The magazine took a similar line on the Second Gulf War.
The third condition is that the goal of the war must be clearly specified. This goal should be severely circumscribed. It is to remove Saddam and to destroy his regime, not to bring about democracy in Iraq, a task greater than that of Sisyphus. The only thing that should be required of the new Iraqi regime is that it should not endanger the peace of the world.
The message sent by America, then, should be clear and unambiguous: dictators are to be removed not because they are dictators, but because they threaten American interests and international peace. Naive domestic little dictators can be safely left to their own devices, and to the wrath of their own people.
When Hutus started killing Tutsis in Rwanda twenty years ago, no other country did anything.

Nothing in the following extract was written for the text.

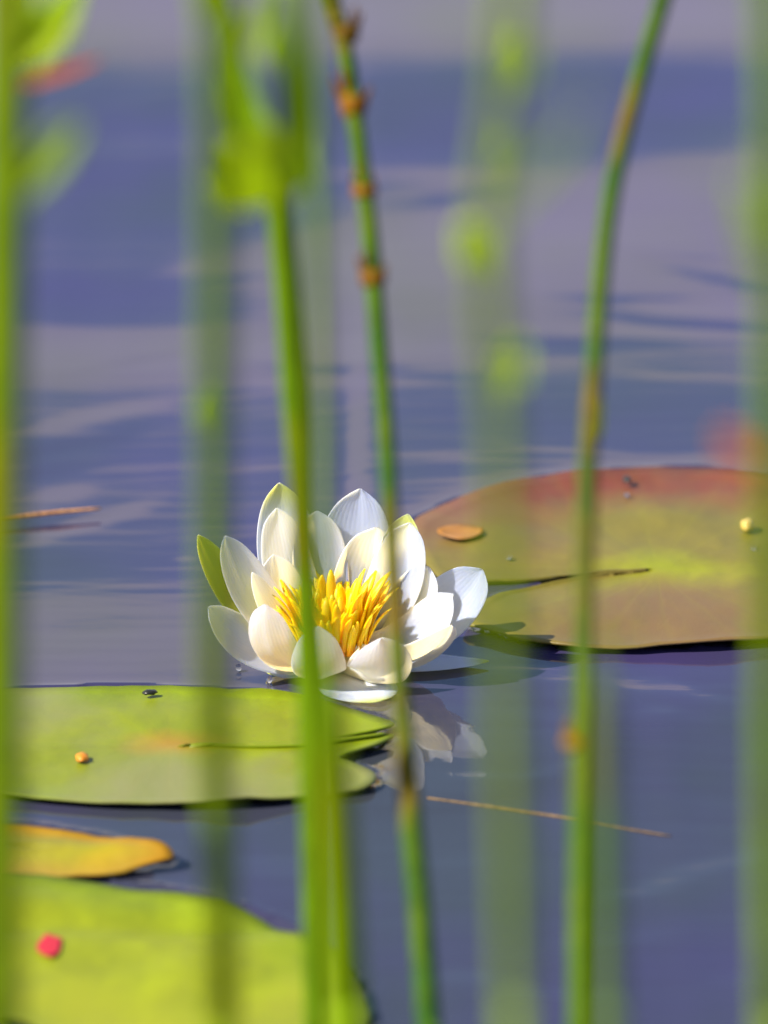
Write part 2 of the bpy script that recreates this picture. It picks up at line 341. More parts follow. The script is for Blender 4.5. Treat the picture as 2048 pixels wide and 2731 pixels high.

George Alagiah was reporting from just over the border in the Democratic Republic of Congo.
To report from a place like Goma is to know how impotent you are. I’d tell myself that someone important was watching our report and would be galvanised into action. But the fact is it was already too late. Every day I was there was a new assault on the emotions. It was like having a front seat at a parade of every evil that has ever befallen man — conflict and pestilence, hunger and terror. It is all there — in Old Testament proportions.
Iraq hasn’t had a genocide, but one Yazidi man told the BBC this week that every rock had had the blood of a child spilled on it. The death toll is not clear, but IS’s aim is: obliterate the Yazidis. Alex Massie said this week that it is in Britain’s interest to fight IS – perhaps that’s the kind of argument that might swing it.